* Data segment *
▬▬▬▬▬▬

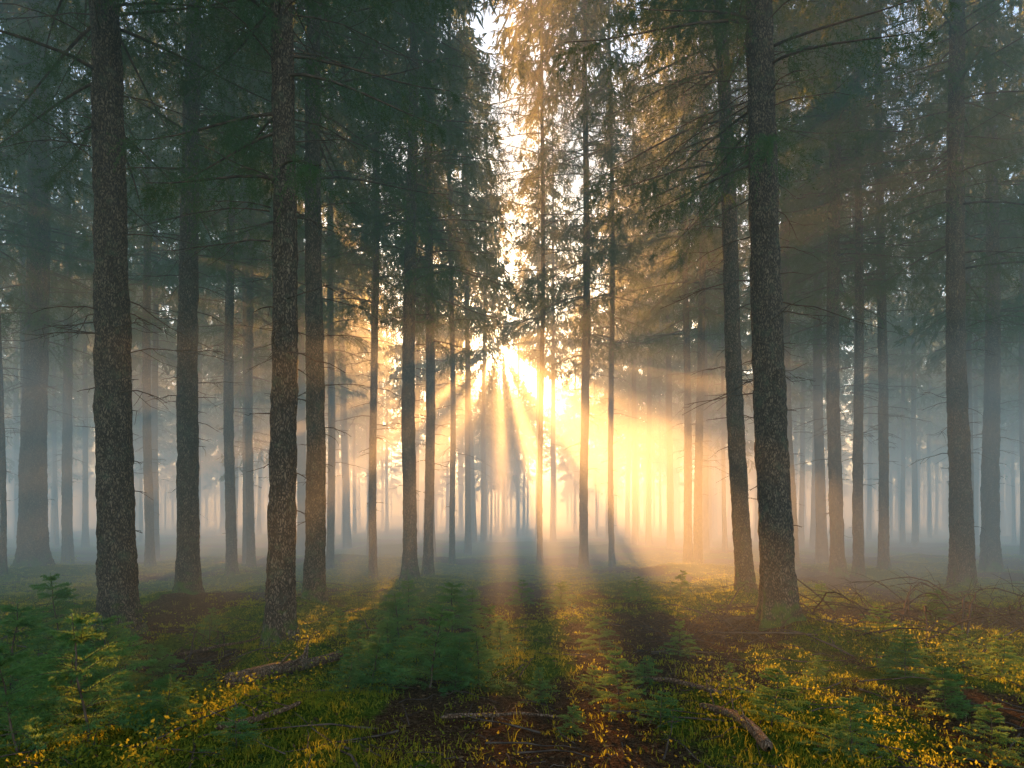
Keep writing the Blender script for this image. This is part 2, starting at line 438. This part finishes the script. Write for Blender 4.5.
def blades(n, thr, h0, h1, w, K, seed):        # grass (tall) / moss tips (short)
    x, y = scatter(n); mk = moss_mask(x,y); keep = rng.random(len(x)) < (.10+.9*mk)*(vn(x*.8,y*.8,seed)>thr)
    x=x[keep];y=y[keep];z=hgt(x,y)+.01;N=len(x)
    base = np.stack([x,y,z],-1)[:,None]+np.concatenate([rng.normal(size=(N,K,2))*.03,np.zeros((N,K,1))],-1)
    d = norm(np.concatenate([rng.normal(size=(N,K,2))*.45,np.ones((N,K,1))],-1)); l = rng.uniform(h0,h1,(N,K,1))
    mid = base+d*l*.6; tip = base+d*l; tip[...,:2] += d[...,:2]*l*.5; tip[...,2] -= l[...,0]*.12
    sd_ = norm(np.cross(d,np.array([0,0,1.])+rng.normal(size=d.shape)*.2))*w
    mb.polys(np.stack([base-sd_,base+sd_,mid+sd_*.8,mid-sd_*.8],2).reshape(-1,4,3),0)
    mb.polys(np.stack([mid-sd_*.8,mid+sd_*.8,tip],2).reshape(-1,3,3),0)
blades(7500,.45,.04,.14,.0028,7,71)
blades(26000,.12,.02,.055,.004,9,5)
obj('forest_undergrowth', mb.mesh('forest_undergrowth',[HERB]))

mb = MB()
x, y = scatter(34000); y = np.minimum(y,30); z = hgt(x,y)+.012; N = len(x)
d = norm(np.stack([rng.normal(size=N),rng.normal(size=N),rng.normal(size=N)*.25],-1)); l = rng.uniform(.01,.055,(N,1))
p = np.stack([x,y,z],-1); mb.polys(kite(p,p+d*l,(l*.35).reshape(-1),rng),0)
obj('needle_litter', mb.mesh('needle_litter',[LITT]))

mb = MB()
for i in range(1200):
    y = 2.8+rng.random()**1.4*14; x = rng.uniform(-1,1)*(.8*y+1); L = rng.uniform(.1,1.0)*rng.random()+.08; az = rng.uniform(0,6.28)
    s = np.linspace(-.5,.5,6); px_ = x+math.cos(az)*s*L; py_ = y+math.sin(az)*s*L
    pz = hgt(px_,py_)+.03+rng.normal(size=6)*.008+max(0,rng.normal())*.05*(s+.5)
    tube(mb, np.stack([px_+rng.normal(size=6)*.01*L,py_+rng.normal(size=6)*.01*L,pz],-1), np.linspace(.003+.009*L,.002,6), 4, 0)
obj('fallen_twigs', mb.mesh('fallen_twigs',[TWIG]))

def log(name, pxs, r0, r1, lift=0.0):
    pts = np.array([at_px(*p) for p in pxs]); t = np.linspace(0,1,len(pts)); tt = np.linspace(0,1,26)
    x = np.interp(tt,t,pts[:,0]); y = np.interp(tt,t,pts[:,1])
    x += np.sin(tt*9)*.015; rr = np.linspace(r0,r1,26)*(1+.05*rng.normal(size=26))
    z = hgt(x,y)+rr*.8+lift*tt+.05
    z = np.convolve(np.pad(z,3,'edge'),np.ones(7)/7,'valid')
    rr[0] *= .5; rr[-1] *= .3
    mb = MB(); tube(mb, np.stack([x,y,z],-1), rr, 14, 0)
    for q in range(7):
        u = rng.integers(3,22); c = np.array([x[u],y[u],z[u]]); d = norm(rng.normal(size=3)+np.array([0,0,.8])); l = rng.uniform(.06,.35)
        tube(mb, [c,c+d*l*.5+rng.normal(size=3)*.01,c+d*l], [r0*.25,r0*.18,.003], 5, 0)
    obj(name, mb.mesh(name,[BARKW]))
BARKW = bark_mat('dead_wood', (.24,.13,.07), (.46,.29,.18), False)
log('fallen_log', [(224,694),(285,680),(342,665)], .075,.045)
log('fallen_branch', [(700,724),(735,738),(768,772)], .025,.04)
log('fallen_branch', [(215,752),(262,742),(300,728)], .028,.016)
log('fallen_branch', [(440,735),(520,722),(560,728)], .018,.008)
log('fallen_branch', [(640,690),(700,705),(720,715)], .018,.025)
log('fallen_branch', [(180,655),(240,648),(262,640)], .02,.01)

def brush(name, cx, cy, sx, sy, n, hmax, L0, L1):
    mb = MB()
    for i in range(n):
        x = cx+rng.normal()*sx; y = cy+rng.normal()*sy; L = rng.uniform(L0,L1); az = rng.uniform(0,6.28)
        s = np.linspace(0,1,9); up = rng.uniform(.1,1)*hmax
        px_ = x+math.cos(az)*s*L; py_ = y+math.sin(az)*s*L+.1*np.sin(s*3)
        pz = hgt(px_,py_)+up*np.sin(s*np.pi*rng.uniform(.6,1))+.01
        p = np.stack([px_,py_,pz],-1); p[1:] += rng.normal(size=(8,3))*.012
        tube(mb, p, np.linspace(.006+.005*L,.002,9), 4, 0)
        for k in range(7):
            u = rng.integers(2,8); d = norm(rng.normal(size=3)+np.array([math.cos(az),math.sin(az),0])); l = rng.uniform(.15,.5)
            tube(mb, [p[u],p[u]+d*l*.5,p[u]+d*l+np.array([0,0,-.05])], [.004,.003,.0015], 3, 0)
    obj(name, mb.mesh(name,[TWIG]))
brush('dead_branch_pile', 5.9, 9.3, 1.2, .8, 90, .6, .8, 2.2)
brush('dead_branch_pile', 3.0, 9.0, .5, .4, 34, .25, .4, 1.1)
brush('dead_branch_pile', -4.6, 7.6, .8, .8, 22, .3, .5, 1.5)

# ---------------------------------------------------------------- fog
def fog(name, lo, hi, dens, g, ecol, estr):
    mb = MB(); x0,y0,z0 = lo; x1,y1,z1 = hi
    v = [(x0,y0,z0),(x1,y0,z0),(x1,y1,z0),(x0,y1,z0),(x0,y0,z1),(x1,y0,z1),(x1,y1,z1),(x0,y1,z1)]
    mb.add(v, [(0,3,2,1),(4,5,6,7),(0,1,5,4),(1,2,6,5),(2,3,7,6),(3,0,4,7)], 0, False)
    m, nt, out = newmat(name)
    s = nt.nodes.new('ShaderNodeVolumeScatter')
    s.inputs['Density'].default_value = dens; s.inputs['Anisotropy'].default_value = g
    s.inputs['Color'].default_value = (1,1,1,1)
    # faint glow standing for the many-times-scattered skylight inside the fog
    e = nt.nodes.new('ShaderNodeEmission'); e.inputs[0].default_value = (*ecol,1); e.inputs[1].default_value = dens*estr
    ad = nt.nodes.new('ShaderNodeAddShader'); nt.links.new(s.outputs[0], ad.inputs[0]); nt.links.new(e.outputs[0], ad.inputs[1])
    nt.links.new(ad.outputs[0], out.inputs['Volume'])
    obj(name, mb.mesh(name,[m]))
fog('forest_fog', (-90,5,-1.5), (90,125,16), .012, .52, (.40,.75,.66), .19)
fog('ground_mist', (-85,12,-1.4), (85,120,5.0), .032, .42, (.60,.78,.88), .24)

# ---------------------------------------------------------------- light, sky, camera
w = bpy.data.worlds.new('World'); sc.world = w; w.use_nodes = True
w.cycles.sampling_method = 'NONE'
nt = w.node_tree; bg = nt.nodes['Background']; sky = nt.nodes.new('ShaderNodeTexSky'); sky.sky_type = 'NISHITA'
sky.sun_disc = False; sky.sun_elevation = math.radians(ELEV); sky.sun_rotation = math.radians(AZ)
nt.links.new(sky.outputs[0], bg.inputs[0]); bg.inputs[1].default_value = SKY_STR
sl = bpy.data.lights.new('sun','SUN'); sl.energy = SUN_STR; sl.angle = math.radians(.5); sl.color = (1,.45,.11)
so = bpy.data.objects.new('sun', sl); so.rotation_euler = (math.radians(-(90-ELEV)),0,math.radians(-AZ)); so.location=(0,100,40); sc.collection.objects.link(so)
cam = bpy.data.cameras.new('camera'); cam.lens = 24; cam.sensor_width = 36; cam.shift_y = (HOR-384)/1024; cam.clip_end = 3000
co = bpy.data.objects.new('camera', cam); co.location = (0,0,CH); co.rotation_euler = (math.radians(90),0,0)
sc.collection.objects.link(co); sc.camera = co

▬▬▬▬▬▬

* Written problem *
Take the material above from its first line through the line holding "obj('fallen_twigs', mb.mesh('fallen_twigs',[TWIG]))" and set it down exactly, without the pictures.

* Answer to the exercise *
Keep writing the Blender script for this image. This is part 2, starting at line 438. This part finishes the script. Write for Blender 4.5.
def blades(n, thr, h0, h1, w, K, seed):        # grass (tall) / moss tips (short)
    x, y = scatter(n); mk = moss_mask(x,y); keep = rng.random(len(x)) < (.10+.9*mk)*(vn(x*.8,y*.8,seed)>thr)
    x=x[keep];y=y[keep];z=hgt(x,y)+.01;N=len(x)
    base = np.stack([x,y,z],-1)[:,None]+np.concatenate([rng.normal(size=(N,K,2))*.03,np.zeros((N,K,1))],-1)
    d = norm(np.concatenate([rng.normal(size=(N,K,2))*.45,np.ones((N,K,1))],-1)); l = rng.uniform(h0,h1,(N,K,1))
    mid = base+d*l*.6; tip = base+d*l; tip[...,:2] += d[...,:2]*l*.5; tip[...,2] -= l[...,0]*.12
    sd_ = norm(np.cross(d,np.array([0,0,1.])+rng.normal(size=d.shape)*.2))*w
    mb.polys(np.stack([base-sd_,base+sd_,mid+sd_*.8,mid-sd_*.8],2).reshape(-1,4,3),0)
    mb.polys(np.stack([mid-sd_*.8,mid+sd_*.8,tip],2).reshape(-1,3,3),0)
blades(7500,.45,.04,.14,.0028,7,71)
blades(26000,.12,.02,.055,.004,9,5)
obj('forest_undergrowth', mb.mesh('forest_undergrowth',[HERB]))

mb = MB()
x, y = scatter(34000); y = np.minimum(y,30); z = hgt(x,y)+.012; N = len(x)
d = norm(np.stack([rng.normal(size=N),rng.normal(size=N),rng.normal(size=N)*.25],-1)); l = rng.uniform(.01,.055,(N,1))
p = np.stack([x,y,z],-1); mb.polys(kite(p,p+d*l,(l*.35).reshape(-1),rng),0)
obj('needle_litter', mb.mesh('needle_litter',[LITT]))

mb = MB()
for i in range(1200):
    y = 2.8+rng.random()**1.4*14; x = rng.uniform(-1,1)*(.8*y+1); L = rng.uniform(.1,1.0)*rng.random()+.08; az = rng.uniform(0,6.28)
    s = np.linspace(-.5,.5,6); px_ = x+math.cos(az)*s*L; py_ = y+math.sin(az)*s*L
    pz = hgt(px_,py_)+.03+rng.normal(size=6)*.008+max(0,rng.normal())*.05*(s+.5)
    tube(mb, np.stack([px_+rng.normal(size=6)*.01*L,py_+rng.normal(size=6)*.01*L,pz],-1), np.linspace(.003+.009*L,.002,6), 4, 0)
obj('fallen_twigs', mb.mesh('fallen_twigs',[TWIG]))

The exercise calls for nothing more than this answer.